As described thus far, switched LANs don't scale well to large networks. The reasons for this include the linear scaling behavior of the spanning tree algorithm and the fact that all broadcast packets in a switched LAN must reach all nodes on all connected LAN segments. Virtual LANs improve the scaling properties of switched LANs by allowing a single switched LAN to be partitioned into several separate virtual ones. Each virtual LAN is assigned a "color," and packets are forwarded by a LAN on to another only if the color matches. Thus, the algorithms described in the previous section are implemented over each color of the LAN separately, and each port of a LAN switch is configured to some subset of all colors in the entire system.

4 Summary

Switches are specialized computers used to interconnect single-link communication media to form bigger networks. There are two main forms of switching - circuit switching and packet switching. Packet switching comes in various flavors, as do switch networks themselves. We studied some features of one of them, switched LANs.

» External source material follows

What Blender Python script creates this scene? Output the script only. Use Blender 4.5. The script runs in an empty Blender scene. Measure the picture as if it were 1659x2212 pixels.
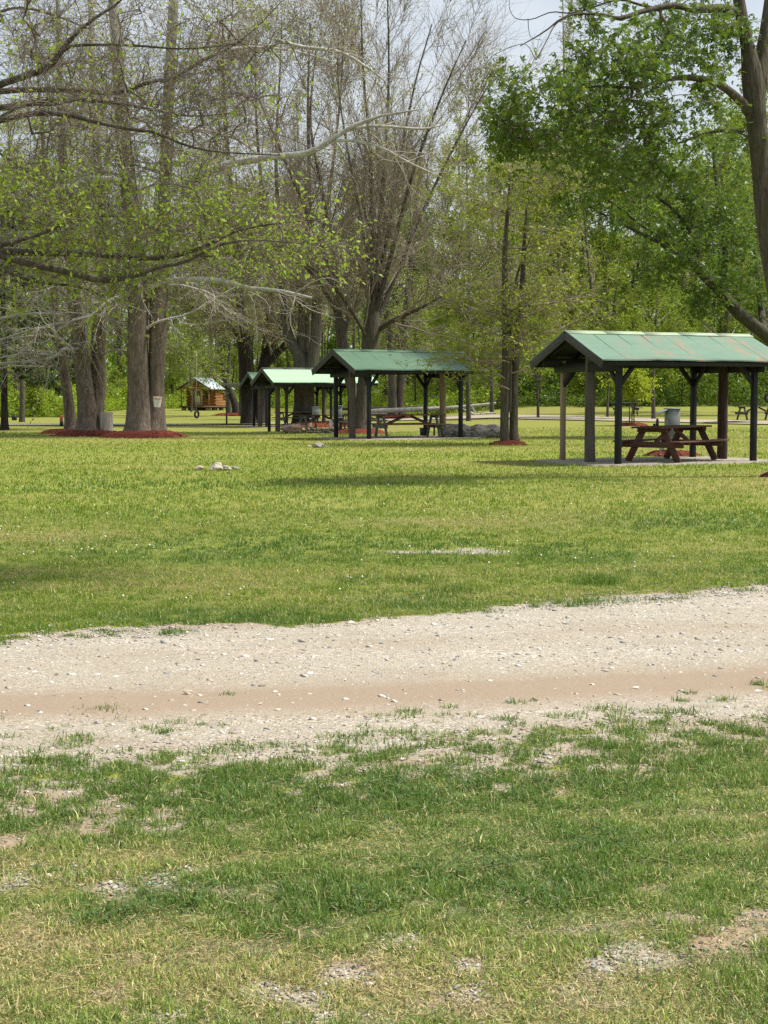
import bpy, math, random
import numpy as np
from mathutils import Vector, Matrix

# ------------------------------------------------------------------ scene
SC = bpy.context.scene
COL = SC.collection
R = math.radians
PI = math.pi
CAM_H, FOC, PITCH = 1.52, 3324.0, R(4.455)
CX, CY = 829.5, 1106.0          # principal point in the measuring grid (1659 x 2212)
CP, SP_ = math.cos(PITCH), math.sin(PITCH)


def sstep(a, b, x):
    t = np.clip((np.asarray(x, float) - a) / (b - a), 0, 1)
    return t * t * (3 - 2 * t)


def terrain(x, y):
    x = np.asarray(x, float); y = np.asarray(y, float)
    dip = -0.28 * sstep(57, 68, y) * (1 - sstep(-1.0, 7.0, x))
    rise = 1.0 * sstep(3, 15, x) * sstep(84, 122, y)
    return dip + rise


def tz(x, y):
    return float(terrain(x, y))


def ray(u, v):
    """Direction of the photo ray through a measured point."""
    a, b = (u - CX) / FOC, (v - CY) / FOC
    return Vector((a, CP - b * SP_, -SP_ - b * CP))


def at(u, v, Y):
    d = ray(u, v)
    k = Y / d.y
    return Vector((d.x * k, Y, CAM_H + d.z * k))


def ground(u, v):
    d = ray(u, v)
    z = 0.0
    for _ in range(12):
        k = (z - CAM_H) / d.z
        z = tz(d.x * k, d.y * k)
    return Vector((d.x * k, d.y * k, z))


# ------------------------------------------------------------------ numpy noise
def _hash(ix, iy, s):
    h = (ix.astype(np.int64) * 374761393 + iy.astype(np.int64) * 668265263 + s * 1274126177) & 0xFFFFFFFF
    h = ((h ^ (h >> 13)) * 1274126177) & 0xFFFFFFFF
    h = ((h ^ (h >> 16)) * 2246822519) & 0xFFFFFFFF
    return (h ^ (h >> 15)) / 4294967295.0


def vnoise(x, y, s=0):
    x = np.asarray(x, float); y = np.asarray(y, float)
    ix, iy = np.floor(x), np.floor(y)
    fx, fy = x - ix, y - iy
    fx = fx * fx * (3 - 2 * fx); fy = fy * fy * (3 - 2 * fy)
    a = _hash(ix, iy, s); b = _hash(ix + 1, iy, s); c = _hash(ix, iy + 1, s); d = _hash(ix + 1, iy + 1, s)
    return (a * (1 - fx) + b * fx) * (1 - fy) + (c * (1 - fx) + d * fx) * fy


def fbm(x, y, o=4, s=0):
    v = 0; a = 0.5; t = 0
    for i in range(o):
        v = v + a * vnoise(x * 2 ** i + 17.3 * i, y * 2 ** i + 9.1 * i, s + i); t += a; a *= 0.55
    return v / t


def unit(a):
    return a / np.maximum(np.linalg.norm(a, axis=-1, keepdims=True), 1e-9)


# ------------------------------------------------------------------ mesh building
class Geo:
    def __init__(self):
        self.v, self.q, self.t, self.c, self.n = [], [], [], [], 0

    def add(self, v, quads=None, tris=None, col=None):
        v = np.asarray(v, float).reshape(-1, 3)
        if quads is not None and len(quads):
            self.q.append(np.asarray(quads, np.int64).reshape(-1, 4) + self.n)
        if tris is not None and len(tris):
            self.t.append(np.asarray(tris, np.int64).reshape(-1, 3) + self.n)
        self.v.append(v)
        if col is not None:
            self.c.append(np.asarray(col, float).reshape(-1, 4))
        self.n += len(v)

    def build(self, name, mat, parent=None, smooth=False, loc=None):
        me = bpy.data.meshes.new(name)
        v = np.concatenate(self.v) if self.v else np.zeros((0, 3))
        if loc is not None:
            v = v - np.asarray(loc, float)
        q = np.concatenate(self.q) if self.q else np.zeros((0, 4), np.int64)
        t = np.concatenate(self.t) if self.t else np.zeros((0, 3), np.int64)
        me.vertices.add(len(v)); me.vertices.foreach_set('co', v.astype(np.float32).ravel())
        loops = np.concatenate([q.ravel(), t.ravel()]).astype(np.int32)
        me.loops.add(len(loops)); me.loops.foreach_set('vertex_index', loops)
        starts = np.concatenate([np.arange(len(q)) * 4, len(q) * 4 + np.arange(len(t)) * 3]).astype(np.int32)
        me.polygons.add(len(starts)); me.polygons.foreach_set('loop_start', starts)
        me.update(calc_edges=True)
        if smooth:
            me.polygons.foreach_set('use_smooth', np.ones(len(starts), bool))
        if self.c:
            ca = me.color_attributes.new('tint', 'FLOAT_COLOR', 'POINT')
            ca.data.foreach_set('color', np.concatenate(self.c).astype(np.float32).ravel())
        me.materials.append(mat)
        o = bpy.data.objects.new(name, me)
        COL.objects.link(o)
        if loc is not None and parent is None:
            o.location = loc
        if parent is not None:
            o.parent = parent
        return o


def tag(o, label, cat, group=None):
    o['label'] = label; o['category'] = cat
    if group: o['group'] = group
    return o


def structure(o):
    o['kind'] = 'structure'; return o


def stuff(o, label=None, cat=None):
    o['kind'] = 'stuff'
    if label: o['label'] = label
    if cat: o['category'] = cat
    return o


def thing(name, label, cat, loc=(0, 0, 0), rz=0, group=None):
    o = bpy.data.objects.new(name, None); COL.objects.link(o)
    o.location = loc; o.rotation_euler = (0, 0, rz)
    o.empty_display_size = 0.3
    return tag(o, label, cat, group)


def dup(root, loc, rz=0, label=None, scale=1.0):
    """A copy of a thing with copies of its parts and their sub-parts (mesh data shared)."""
    r = root.copy(); COL.objects.link(r)
    r.location = loc; r.rotation_euler = (0, 0, rz); r.scale = (scale,) * 3 if not hasattr(scale, '__len__') else scale
    if label: r['label'] = label
    for ch in list(root.children):
        c = ch.copy(); COL.objects.link(c); c.parent = r
        for g in list(ch.children):
            d = g.copy(); COL.objects.link(d); d.parent = c
    return r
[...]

While LAN switches work well, they aren't enough to build a global network infrastructure. There are two reasons for this.

  1. Lack of scalability. First, each LAN switch has to maintain per-host information in its forwarding table. In addition, the occasional flooding that's required does not scale well.
  2. Inability to work across heterogeneous link technologies. One of the goals of a global network infrastructure is to work properly across a variety of link technologies (not just Ethernets).

The problem of handling the two challenges mentioned above and provice a global network infrastructre is called the internetworking problem.